[Stored data entries]
###

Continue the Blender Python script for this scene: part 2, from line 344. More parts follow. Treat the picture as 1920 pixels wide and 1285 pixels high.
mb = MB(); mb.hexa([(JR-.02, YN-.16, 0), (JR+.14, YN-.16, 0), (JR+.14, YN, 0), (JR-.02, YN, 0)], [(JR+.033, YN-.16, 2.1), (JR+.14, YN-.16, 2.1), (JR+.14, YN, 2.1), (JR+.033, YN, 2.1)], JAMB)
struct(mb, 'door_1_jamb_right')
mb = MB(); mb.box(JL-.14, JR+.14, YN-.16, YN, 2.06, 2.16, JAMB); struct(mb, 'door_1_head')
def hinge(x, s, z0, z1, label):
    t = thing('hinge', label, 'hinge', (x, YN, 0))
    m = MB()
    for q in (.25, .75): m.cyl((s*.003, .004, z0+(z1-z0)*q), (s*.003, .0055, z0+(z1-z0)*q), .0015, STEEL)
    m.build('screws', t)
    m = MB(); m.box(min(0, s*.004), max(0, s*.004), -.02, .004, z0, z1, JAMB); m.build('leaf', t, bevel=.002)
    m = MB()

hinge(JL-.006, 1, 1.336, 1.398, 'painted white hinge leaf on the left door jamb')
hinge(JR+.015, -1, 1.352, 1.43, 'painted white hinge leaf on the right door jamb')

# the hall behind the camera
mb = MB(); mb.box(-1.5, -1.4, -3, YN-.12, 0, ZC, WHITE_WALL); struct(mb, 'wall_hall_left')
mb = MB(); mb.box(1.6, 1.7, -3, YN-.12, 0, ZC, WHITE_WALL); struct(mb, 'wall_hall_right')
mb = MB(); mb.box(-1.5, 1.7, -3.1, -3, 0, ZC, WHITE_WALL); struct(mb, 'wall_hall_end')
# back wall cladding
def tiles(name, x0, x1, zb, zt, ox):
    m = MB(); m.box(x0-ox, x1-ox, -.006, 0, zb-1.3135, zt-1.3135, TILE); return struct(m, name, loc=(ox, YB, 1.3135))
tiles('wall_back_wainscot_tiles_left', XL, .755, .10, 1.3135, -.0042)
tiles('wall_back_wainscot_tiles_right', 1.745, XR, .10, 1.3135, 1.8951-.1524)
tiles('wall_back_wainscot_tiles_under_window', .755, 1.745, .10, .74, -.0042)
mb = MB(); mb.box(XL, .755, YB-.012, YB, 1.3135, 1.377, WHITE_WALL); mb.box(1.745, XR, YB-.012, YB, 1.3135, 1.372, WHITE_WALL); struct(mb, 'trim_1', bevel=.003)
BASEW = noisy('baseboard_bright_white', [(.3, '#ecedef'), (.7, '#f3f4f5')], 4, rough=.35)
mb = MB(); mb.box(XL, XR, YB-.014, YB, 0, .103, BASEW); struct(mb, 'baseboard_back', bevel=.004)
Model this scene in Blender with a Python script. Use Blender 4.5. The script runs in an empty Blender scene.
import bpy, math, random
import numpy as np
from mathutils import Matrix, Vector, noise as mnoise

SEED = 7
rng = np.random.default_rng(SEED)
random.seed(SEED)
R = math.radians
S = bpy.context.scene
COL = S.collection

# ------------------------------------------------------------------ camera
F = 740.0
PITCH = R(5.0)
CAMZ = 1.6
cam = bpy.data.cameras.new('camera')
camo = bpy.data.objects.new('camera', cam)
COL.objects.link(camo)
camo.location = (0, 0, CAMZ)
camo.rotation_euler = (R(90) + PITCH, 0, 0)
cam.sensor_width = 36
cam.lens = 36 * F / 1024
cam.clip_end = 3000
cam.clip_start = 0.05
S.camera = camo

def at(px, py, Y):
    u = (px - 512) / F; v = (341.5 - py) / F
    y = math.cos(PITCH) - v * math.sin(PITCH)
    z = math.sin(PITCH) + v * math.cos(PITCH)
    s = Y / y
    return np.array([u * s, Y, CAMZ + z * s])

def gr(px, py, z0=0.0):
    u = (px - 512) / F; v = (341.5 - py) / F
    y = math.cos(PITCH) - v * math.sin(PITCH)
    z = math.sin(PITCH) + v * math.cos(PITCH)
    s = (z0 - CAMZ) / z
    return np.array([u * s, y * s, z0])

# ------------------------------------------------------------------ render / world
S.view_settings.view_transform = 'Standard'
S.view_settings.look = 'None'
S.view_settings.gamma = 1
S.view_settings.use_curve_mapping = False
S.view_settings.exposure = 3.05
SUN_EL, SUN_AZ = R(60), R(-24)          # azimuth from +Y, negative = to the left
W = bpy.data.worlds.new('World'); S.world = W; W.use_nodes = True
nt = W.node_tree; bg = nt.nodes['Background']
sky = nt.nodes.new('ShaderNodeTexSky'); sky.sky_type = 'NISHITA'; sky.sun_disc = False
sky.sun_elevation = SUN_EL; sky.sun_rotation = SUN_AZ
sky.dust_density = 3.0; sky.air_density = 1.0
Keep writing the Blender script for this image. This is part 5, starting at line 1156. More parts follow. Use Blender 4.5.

###

Write out only the lines that run from the line containing "Model this scene" through the line containing "return np.array([u * s, y * s, z0])", both included, exactly as they appear above.

Model this scene in Blender with a Python script. Use Blender 4.5. The script runs in an empty Blender scene.
import bpy, math, random
import numpy as np
from mathutils import Matrix, Vector, noise as mnoise

SEED = 7
rng = np.random.default_rng(SEED)
random.seed(SEED)
R = math.radians
S = bpy.context.scene
COL = S.collection

# ------------------------------------------------------------------ camera
F = 740.0
PITCH = R(5.0)
CAMZ = 1.6
cam = bpy.data.cameras.new('camera')
camo = bpy.data.objects.new('camera', cam)
COL.objects.link(camo)
camo.location = (0, 0, CAMZ)
camo.rotation_euler = (R(90) + PITCH, 0, 0)
cam.sensor_width = 36
cam.lens = 36 * F / 1024
cam.clip_end = 3000
cam.clip_start = 0.05
S.camera = camo

def at(px, py, Y):
    u = (px - 512) / F; v = (341.5 - py) / F
    y = math.cos(PITCH) - v * math.sin(PITCH)
    z = math.sin(PITCH) + v * math.cos(PITCH)
    s = Y / y
    return np.array([u * s, Y, CAMZ + z * s])

def gr(px, py, z0=0.0):
    u = (px - 512) / F; v = (341.5 - py) / F
    y = math.cos(PITCH) - v * math.sin(PITCH)
    z = math.sin(PITCH) + v * math.cos(PITCH)
    s = (z0 - CAMZ) / z
    return np.array([u * s, y * s, z0])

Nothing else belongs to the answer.